There are restaurants you visit once and forget, and then there are places that quietly reorder your expectations of what a meal can be. Indigo Chophouse, tucked along Georgetown’s charming historic district just off Front Street, falls firmly into that second category. The moment you step through the door, something shifts — the lighting is warm amber, the aged wood paneling carries the smell of real cooking, and the low hum of conversation tells you that the locals have already figured out what visitors are just discovering.
Georgetown doesn’t always get its fair share of the culinary spotlight. That glory tends to drift north to Myrtle Beach or south to Charleston. But Indigo Chophouse is exactly the kind of place that makes a strong argument for stopping here and staying awhile. The menu is rooted in Southern tradition without being stuck in it. Think prime-cut steaks finished with herb compound butters, Gulf shrimp served over stone-ground grits with a tomato-bacon pan sauce that could honestly make you emotional, and a rotating selection of locally sourced seafood that reflects whatever the day’s catch happens to be. This isn’t food that’s been engineered for Instagram — it’s food that’s been engineered for you to actually enjoy eating it.

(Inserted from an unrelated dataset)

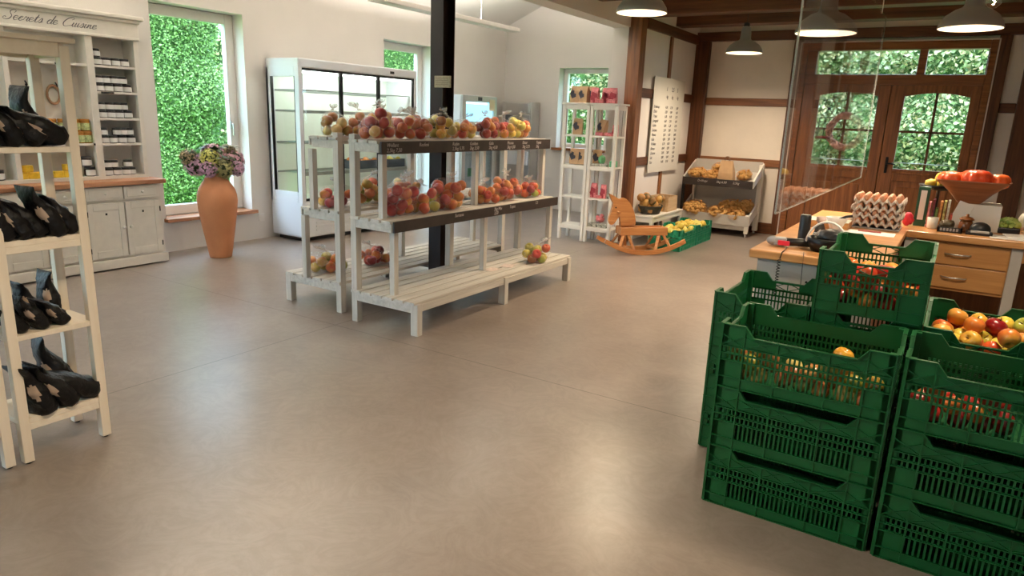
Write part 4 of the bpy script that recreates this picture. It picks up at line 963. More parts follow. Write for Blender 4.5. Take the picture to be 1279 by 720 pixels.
# ================================================================== green fruit crates
def crate(name, label, m, LX=.6, LYd=.4, H=.25):
    """local frame centred in plan, z up; long side along x"""
    t = thing(name, label, 'crate', local=True); TH = .0035
    def panel(Ln, hand, flip):
        b = MB()
        # panel in u (along), z; thickness from 0 inward (-w), ribs outward (+w)
        e = .085; hi = H; lo = H - .040
        prof = [(0, 0), (Ln, 0), (Ln, hi), (Ln - e, hi), (Ln - e - .032, lo), (e + .032, lo), (e, hi), (0, hi)]
        def bx(u0, u1, z0, z1, w0=-TH, w1=0): b.box(u0, u1, w0, w1, z0, z1)
        bx(0, Ln, 0, .042); zr = [.042, .108, .136, .164]
        for z in zr[1:]: bx(0, Ln, z - .004, z + .004)
        # upper band (solid), with a hand hole on the short sides
        def band(u0, u1, z0, z1): bx(u0, u1, z0, z1)
        if hand: 
            band(.0, Ln / 2 - .055, .164, lo); band(Ln / 2 + .055, Ln, .164, lo); band(Ln / 2 - .055, Ln / 2 + .055, .200, lo); band(Ln / 2 - .055, Ln / 2 + .055, .164, .170)
        else: band(0, Ln, .164, lo)
        for s0, s1 in ((0, 1), (Ln, -1)):
            b.prism([(s0, lo), (s0 + s1 * (e + .032), lo), (s0 + s1 * e, hi), (s0, hi)], 'Y', -TH, 0)
        # slats
        n = int((Ln - .01) / .0163); 
        for i in range(n + 1):
            u = .005 + i * (Ln - .01) / n; endc = u < e - .002 or u > Ln - e + .002
            if endc: bx(u - .0034, u + .0034, .108, .164)
            else: bx(u - .0034, u + .0034, .042, .164)
        bx(0, e, .042, .108); bx(Ln - e, Ln, .042, .108)
        # outer ribs
        R = .007
        divs = [0.002, e, Ln / 2 if Ln < .5 else Ln / 3 + .01, None if Ln < .5 else Ln * 2 / 3 - .01, Ln - e, Ln - .002]
        for u in divs:
            if u is not None: bx(u - .0024, u + .0024, 0, lo if e + .01 < u < Ln - e - .01 else hi - .001, 0, R)
        for z in (.001, .042, .108, .136, .164): bx(0, Ln, z - .0017, z + .0017, 0, R)
        us = [u for u in divs if u is not None]
        for a, c in zip(us, us[1:]):
            k = 2 if c - a > .12 else 1
            for q in range(k):
                p0, p1 = a + (c - a) * q / k, a + (c - a) * (q + 1) / k
                for (z0, z1) in ((.166, lo - .002), (lo - .002, .166)):
                    dx, dz = p1 - p0, z1 - z0; l_ = math.hypot(dx, dz); nx, nz = -dz / l_ * .0016, dx / l_ * .0016
                    b.prism([(p0 + nx, z0 + nz), (p0 - nx, z0 - nz), (p1 - nx, z1 - nz), (p1 + nx, z1 + nz)], 'Y', 0, R * .7)
        # rolled rim following the cut-out
        path = [(0, hi), (e, hi), (e + .032, lo), (Ln - e - .032, lo), (Ln - e, hi), (Ln, hi)]
        for (a0, z0), (a1, z1) in zip(path, path[1:]):
            dx, dz = a1 - a0, z1 - z0; l_ = math.hypot(dx, dz); nx, nz = -dz / l_ * .004, dx / l_ * .004
            b.prism([(a0, z0), (a1, z1), (a1 - nx, z1 - nz), (a0 - nx, z0 - nz)], 'Y', -.006, .009)
        return b
    def place(b, M):
        for v in b.bm.verts: v.co = M @ v.co
        return b
    hx, hy = LX / 2 - .008, LYd / 2 - .008
    obj('side_panel', place(panel(2 * hx, False, 0), Matrix.Translation((-hx, -hy, 0)) @ Matrix.Scale(-1, 4, (0, 1, 0))), m, t)
    obj('side_panel', place(panel(2 * hx, False, 0), Matrix.Translation((-hx, hy, 0))), m, t)
    obj('end_panel', place(panel(2 * hy, True, 0), Matrix.Translation((-hx, -hy, 0)) @ Matrix.Rotation(PI / 2, 4, 'Z')), m, t)
    obj('end_panel', place(panel(2 * hy, True, 0), Matrix.Translation((hx, -hy, 0)) @ Matrix.Rotation(PI / 2, 4, 'Z') @ Matrix.Scale(-1, 4, (0, 1, 0))), m, t)
    b = MB()
    b.box(-hx, hx, -hy, hy, .002, .005)
    for i in range(24): 
        x = -hx + .01 + i * (2 * hx - .02) / 23; b.box(x - .004, x + .004, -hy, hy, .003, .009)
    for i in range(10):
        y = -hy + .01 + i * (2 * hy - .02) / 9; b.box(-hx, hx, y - .004, y + .004, .001, .006)
    for sx in (-1, 1):
        for sy_ in (-1, 1): b.box(sx * (hx - .012) - .012, sx * (hx - .012) + .012, sy_ * (hy - .012) - .012, sy_ * (hy - .012) + .012, 0, H - .002)
    obj('base', b, m, t)
    return t
CR = First(crate('fruit_crate', 'x', M_green))
lev = ['bottom', 'middle', 'top']
HS = .2475
for k in range(3): CR.put((-.358, 2.74, k * HS), (0, 0, 0), 'green fruit crate, %s of the front left stack' % lev[k] + (', holding dull green apples' if k == 2 else ''), 'green crates of the front left stack')
for k in range(3): CR.put((.256, 2.735, k * HS), (0, 0, 0), 'green fruit crate, %s of the front right stack' % lev[k] + (', holding red apples' if k == 2 else ''), 'green crates of the front right stack')
for k in range(3): CR.put((-.622, 3.30, k * HS + .006), (0, 0, PI / 2), 'green fruit crate, %s of the rear left stack' % lev[k] + (', empty' if k == 2 else ''), 'green crates of the rear left stack')
lv4 = ['bottom', 'second', 'third', 'topmost']
for k in range(4): CR.put((-.217, 3.30 - (.02 if k == 3 else 0), k * HS + .006), (0, 0, PI / 2), 'green fruit crate, %s of the tall rear middle stack' % lv4[k] + (', full of red apples' if k == 3 else ''), 'green crates of the tall rear stack')
for k in range(3): CR.put((.188, 3.305, k * HS), (0, 0, PI / 2), 'green fruit crate, %s of the rear right stack' % lev[k] + (', heaped with apples' if k == 2 else ''), 'green crates of the rear right stack')
for k in range(3): CR.put((.600, 3.33, k * HS), (0, 0, PI / 2), 'green fruit crate, %s of the rear stack cut by the right edge' % lev[k], 'green crates at the right edge')
def fill(x0, x1, y0, y1, z0, n, kinds, lab, grp, seed, r=.038, stem=False, zmax=9):
    rng = random.Random(seed)
    for i, (a, bb, z) in enumerate(pack(x1 - x0, y1 - y0, n, r, rng)):
        if z0 + z > zmax: continue
        apple(((x0 + x1) / 2 + a, (y0 + y1) / 2 + bb, z0 + z), rng.choice(kinds), lab, grp, r / .036 * rng.uniform(.93, 1.03), stem, rng)
zc = 2 * HS + .012
fill(-.640, -.076, 2.555, 2.70, zc, 30, 'dddgd', 'dull green apple behind the slats of the front left crate', 'apples in the front left crate', 61, .035, zmax=zc + .13)
fill(-.26, -.16, 2.72, 2.86, zc + .12, 0, 'o', 'yellow apple showing above the rim of the front left crate', 'yellow apples on top of the front left crate', 62, .038)
fill(-.025, .30, 2.555, 2.70, zc, 20, 'rrrmr', 'red apple behind the slats of the front right crate', 'apples in the front right crate', 63, .035, zmax=zc + .13)
apple((-.235, 2.605, zc + .178), 'y', 'yellow orange apple peeking over the front rim of the front left crate', None, 1.0)
z4 = 3 * HS + .018
fill(-.40, -.035, 2.995, 3.13, z4, 28, 'rmrmo', 'red apple behind the slats of the tall stack crate', 'apples in the tall stack crate', 64, .036, zmax=z4 + .175)
fill(-.40, -.035, 3.13, 3.55, z4 + .02, 28, 'rmrmo', 'red apple further back in the tall stack crate', 'apples further back in the tall stack crate', 65, .038, zmax=z4 + .20)
fill(.005, .372, 3.03, 3.42, zc + .125, 34, 'rmrmoogoy', 'red and yellow apple heaped in the rear right crate', 'apples heaped in the rear right crate', 66, .040, True, zmax=zc + .235)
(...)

The bar program deserves its own paragraph. The cocktail list leans into South Carolina’s growing craft spirits scene, with several drinks built around locally distilled whiskeys and botanical gins. Their signature smoked old fashioned is the kind of thing you order once out of curiosity and then spend the rest of dinner thinking about ordering again. The wine list is compact but well-chosen, with enough variety to please someone who knows exactly what they want and someone who needs a confident recommendation from a server who genuinely knows the difference.

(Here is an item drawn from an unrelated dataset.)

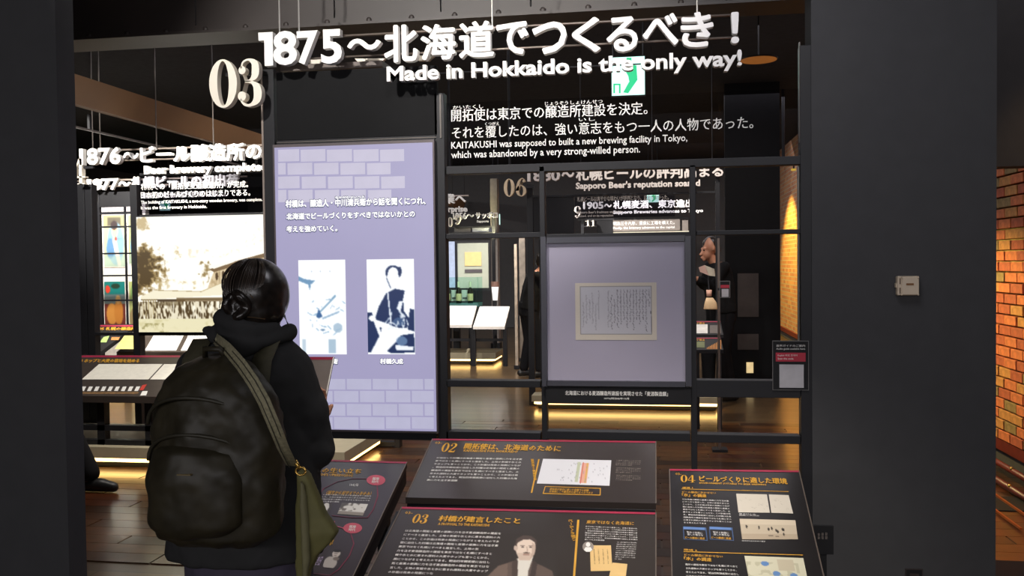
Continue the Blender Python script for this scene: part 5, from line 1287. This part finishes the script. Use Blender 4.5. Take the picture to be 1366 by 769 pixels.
def ribbon(pts,w,side,t_=.003):
    b=MB(); n=len(pts)
    for i,p in enumerate(pts):
        p=Vector(p); d=(Vector(pts[min(i+1,n-1)])-Vector(pts[max(i-1,0)])).normalized(); s_=d.cross(Vector(side)).normalized()*w/2; q=Vector(side).normalized()*t_
        b.v+=[tuple(p-s_),tuple(p+s_),tuple(p+s_+q),tuple(p-s_+q)]
    for i in range(n-1):
        for k in range(4): b.f.append((4*i+k,4*i+(k+1)%4,4*i+4+(k+1)%4,4*i+4+k))
    b.f+=[(3,2,1,0),tuple(4*(n-1)+k for k in range(4))]
    return b
OL=mat('strap_olive',(72,68,50),.7,var=.15,scale=60)
for q in (-1,1):
    cx=-.035+q*.10
    ribbon([L(cx,-.13,1.18),L(cx,-.11,1.25),L(cx,-.05,1.30),L(cx,.03,1.295),L(cx,.12,1.22),L(cx+q*.02,.15,1.1),L(cx+q*.06,.12,1.0)],.055,(0,-.6,1)).build('shoulder_strap',OL,bp_,smooth=True)
# shoulder bag
sb=thing('shoulder_bag','flat olive cloth bag hanging at the woman\'s right hip from a wide woven strap','bag',(Wx+.12,Wy-.16,.75))
ST=mat('woven_strap',(146,140,112),.8,var=.25,scale=120,bump=.3)
path=[(284,449,2.36),(292,456,2.20),(304,466,2.10),(322,487,2.035),(338,510,2.00),(352,535,1.99),(366,568,2.0),(378,598,2.04),(390,622,2.12)]
P=[PY(x,y,Y) for x,y,Y in path]
ribbon([P[0]+Vector((.02,.20,-.18)),P[0]+Vector((.0,.12,-.03))]+P,.030,(.1,-1,.15)).build('strap',ST,sb,smooth=True)
for o_ in (-.006,.006): ribbon([p+Vector((o_,-.0035,o_*.6)) for p in P],.0025,(.1,-1,.15),.001).build('strap_stripe',mat('strap_dark_line',(60,56,44),.8),sb)
G2=mat('brass',(222,180,96),.25,.9)
c0=PY(401,629,2.11); pts=[c0+Vector((.013*math.cos(a),0,.010*math.sin(a))) for a in [2*math.pi*i/16 for i in range(17)]]
MB().tube(pts,.0028,8).build('ring',G2,sb,smooth=True); MB().tube([PY(393,614,2.11),PY(397,621,2.11),PY(400,626,2.11)],[.004,.006,.004],8).build('hook',G2,sb,smooth=True)
OC=mat('olive_cloth',(112,108,64),.7,var=.12,scale=20)
def flat_bag(px,Y,th,m,name,par):
    b=MB(); n=len(px); A=[PY(x,y,Y) for x,y in px]; cen=sum(A,Vector((0,0,0)))/n
    b.v=[tuple(p) for p in A]+[tuple(p+Vector((0,th,0))) for p in A]+[tuple(cen+Vector((0,-th*.5,0))),tuple(cen+Vector((0,th*1.4,0)))]
    for i in range(n):
        j=(i+1)%n; b.f+=[(i,n+i,n+j,j),(2*n,i,j),(2*n+1,n+j,n+i)]
    return b.build(name,m,par,True,remesh=.006,smoothn=3,disp=.01)
flat_bag([(396,628),(406,632),(416,655),(432,690),(447,712),(440,724),(422,742),(410,768),(398,800),(392,760),(392,700)],2.15,.035,OC,'bag_body',sb)
flat_bag([(398,640),(405,650),(410,700),(413,742),(408,778),(402,776),(400,700)],2.125,.018,mat('olive_cloth_light',(120,116,84),.7,var=.1),'bag_edge',sb)
# leaflet in her hands
lf=thing('leaflet','small dark leaflet with a crimson top edge held in front of the woman','leaflet',tuple(L(-.005,.33,1.10)))
def LF(u,v,w): # u -1..1, v 0..1
    return L(-.005+u*.10,.275+v*.08,1.085+v*.125)+Vector((0,-.6,.3)).normalized()*w
link_mesh('cover',[LF(-1,0,0),LF(1,0,0),LF(1,1,0),LF(-1,1,0),LF(-1,0,.004),LF(1,0,.004),LF(1,1,.004),LF(-1,1,.004)],[(3,2,1,0),(4,5,6,7),(0,1,5,4),(1,2,6,5),(2,3,7,6),(3,0,4,7)],mat('leaflet_grey',(120,110,106),.5),lf)
link_mesh('crimson_edge',[LF(-1,.93,.0045),LF(1,.93,.0045),LF(1,1,.0045),LF(-1,1,.0045)],[(0,1,2,3)],CRIM,lf)
link_mesh('white_edge',[LF(.96,0,.0046),LF(1.0,0,.0046),LF(1.0,1,.0046),LF(.96,1,.0046)],[(0,1,2,3)],PRINT,lf)
# ---------- other visitors, farther back
def visitor(x,y,face,label,pose,hgt=1.65,top=(.013,.013,.014),skin=SKIN,bow=0.0):
    t=thing('person',label,'person',(x,y,0)); k=hgt/1.65; a=math.radians(face)
    fx=Vector((math.cos(a),math.sin(a),0)); sx=Vector((math.sin(a),-math.cos(a),0))
    Q=lambda s_,f,z: Vector((x,y,0))+sx*s_*k+fx*(f+max(0,z-.9)*bow)*k+Vector((0,0,z*k))
    fdir=(fx+Vector((0,0,-.35*(1 if bow else .3)))).normalized()
    lf_,rf_=pose['feet']; lh,rh=pose['hands']
    hc=Q(0,.03+pose.get('head',0),1.52)
    b=MB(); head(b,hc,fdir,k); limb(b,[Q(0,0,1.33),hc-Vector((0,0,.07))],[.05*k,.048*k])
    def torso(mb,g):
        pts=[Q(0,0,z) for z in (.88,1.0,1.15,1.3,1.38)]; 
        for s_ in (-.07,0,.07): mb.tube([p+sx*s_*k for p in pts],[(.10+g)*k,(.095+g)*k,(.10+g)*k,(.085+g)*k,(.05+g)*k],14)
    torso(b,-.01)
    for q,ft in ((-1,lf_),(1,rf_)):
        kn=(Q(q*.09,0,.88)+Q(q*.09,ft,.08))/2+fx*.05*k; limb(b,[Q(q*.08,0,.86),kn,Q(q*.09,ft,.08)],[.085*k,.055*k,.038*k]); limb(b,[Q(q*.09,ft-.03,.04),Q(q*.09,ft+.14,.03)],[.034*k,.028*k])
    arms=[]
    for q,hd in ((-1,lh),(1,rh)):
        sh=Q(q*.17,0,1.33); hp=Q(*hd); el=(sh+hp)/2+Vector((0,0,-.13*k))-fx*.04; arms.append((sh,el,hp)); limb(b,[sh,el,hp],[.045*k,.036*k,.026*k])
        hand(b,hp,(hp-el),q,Vector((0,0,1)) if abs((hp-el).normalized().z)<.9 else fx,.7,.009)
    b.build('body',skin,t,True,remesh=.009,smoothn=2); face_parts(t,hc,fdir,k)
    CL=mat('visitor_top_%d'%int(x*100),top,.8,srgb=False,var=.1,spec=.1); b=MB(); torso(b,.025)
    for sh,el,hp in arms: limb(b,[sh,el,el+(hp-el)*.82],[.06*k,.052*k,.042*k])
    b.build('jacket',CL,t,True,remesh=.012,smoothn=3,disp=.012)
    b=MB(); b.tube([Q(-.05,0,.80),Q(-.05,0,.98)],.13*k,14).tube([Q(.05,0,.80),Q(.05,0,.98)],.13*k,14)
    for q,ft in ((-1,lf_),(1,rf_)):
        kn=(Q(q*.09,0,.88)+Q(q*.09,ft,.08))/2+fx*.05*k; limb(b,[Q(q*.08,0,.86),kn,Q(q*.09,ft,.12)],[.105*k,.078*k,.062*k])
    b.build('trousers',mat('black_trousers',(.012,.012,.014),.8,srgb=False,spec=.1),t,True,remesh=.012,smoothn=3)
    for q,ft in ((-1,lf_),(1,rf_)):
        b=MB(); limb(b,[Q(q*.09,ft-.05,.045),Q(q*.09,ft+.08,.045),Q(q*.09,ft+.17,.034)],[.044*k,.044*k,.032*k]); b.build('shoe',mat('black_leather',(.012,.012,.013),.4,srgb=False),t,True,remesh=.009)
    b=MB(); b.ball(hc-fdir*.02*k+Vector((0,0,.026*k)),.086*k,.086*k,.09*k,20,14); b.ball(hc-fdir*.05*k-Vector((0,0,.03*k)),.07*k,.06*k,.07*k)
    b.build('hair',HAIR,t,True,remesh=.009,smoothn=2)
    return t,Q,hc
p=PZ(704,503,0); visitor(p.x+.02,p.y,20,'distant visitor in black leaning over a desk, right of the white-topped desks',dict(feet=(-.05,.12),hands=((-.15,.33,1.22),(.12,.36,1.2)),head=.05),1.66,bow=.22)
p=PY(949,330,9.9); vt,Q,hc=visitor(p.x+.10,9.9,200,'distant visitor in dark clothes holding a pale paper, right of the framed sheet',dict(feet=(-.05,.1),hands=((-.10,.26,1.22),(.10,.26,1.24)),head=.03),1.78,bow=.1)
t=thing('paper_sheet','pale curled paper held by the distant visitor right of the framed sheet','paper',tuple(PY(943,365,9.55)))
A=[PY(x,y,9.55) for x,y in ((932,357),(940,354),(953,359),(954,369),(946,368),(934,363))]
link_mesh('sheet',A+[q+Vector((0,.015,0)) for q in A],[(5,4,3,2,1,0),(6,7,8,9,10,11)]+[(i,(i+1)%6,6+(i+1)%6,6+i) for i in range(6)],mat('pale_paper',(206,170,156),.6),t)
link_mesh('fold',[A[1],A[2],A[3]+Vector((0,-.012,0)),A[4]+Vector((0,-.012,0))],[(3,2,1,0)],mat('pale_paper_two',(190,180,160),.6),t)
p=PY(948,413,9.4); z0=p.z; t=thing('cloth_bag','small beige bag with a narrow neck hanging below the distant visitor\'s paper','bag',(p.x,9.4,z0))
h=PY(948,387,9.4).z-z0
MB().loft([(z0,p.x,9.4,h*.34,h*.16),(z0+h*.05,p.x,9.4,h*.36,h*.18),(z0+h*.35,p.x,9.4,h*.30,h*.16),(z0+h*.6,p.x-.01,9.4,h*.17,h*.1)],20).build('bag_body',mat('beige_cloth',(206,176,138),.7),t,True)
MB().loft([(z0+h*.66,p.x-.015,9.4,h*.13,h*.1),(z0+h,p.x-.015,9.4,h*.14,h*.1)],16).build('bag_neck',mat('pinkish_cloth',(206,160,140),.7),t,True)
MB().tube([(p.x-.015,9.4,z0+h),(p.x-.01,9.6,z0+h+.12),(p.x,9.75,z0+h+.2)],.006,6).build('cord',BLK2,t)
# visitor hidden behind the near black wall: only the shoe and hem show
p=PZ(150,651,0)
visitor(p.x-.60,p.y,-2,'passing visitor at left hidden by the near black wall except for one black shoe',dict(feet=(-.40,.50),hands=((-.2,.0,.85),(.2,.05,.85))),1.70)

Service here has that quality that’s harder to manufacture than any recipe: it’s attentive without hovering, knowledgeable without being condescending. The staff clearly takes pride in the place, and that pride is contagious. You find yourself leaning forward into the evening, lingering over dessert — the bourbon pecan tart is not something to rush past — and ordering one more glass of something just to extend the experience a little longer.

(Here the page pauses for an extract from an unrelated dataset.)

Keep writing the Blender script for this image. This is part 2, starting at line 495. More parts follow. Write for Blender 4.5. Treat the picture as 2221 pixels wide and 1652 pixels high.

Georgetown itself is worth every minute of your time, with its antebellum architecture, tidal rivers, and laid-back coastal pace that the bigger South Carolina cities have largely traded away. But Indigo Chophouse is the kind of anchor that turns a pleasant overnight into a trip you actually talk about when you get home. Make a reservation. Dress just slightly nicer than you think you need to. And do yourself a favor — arrive hungry.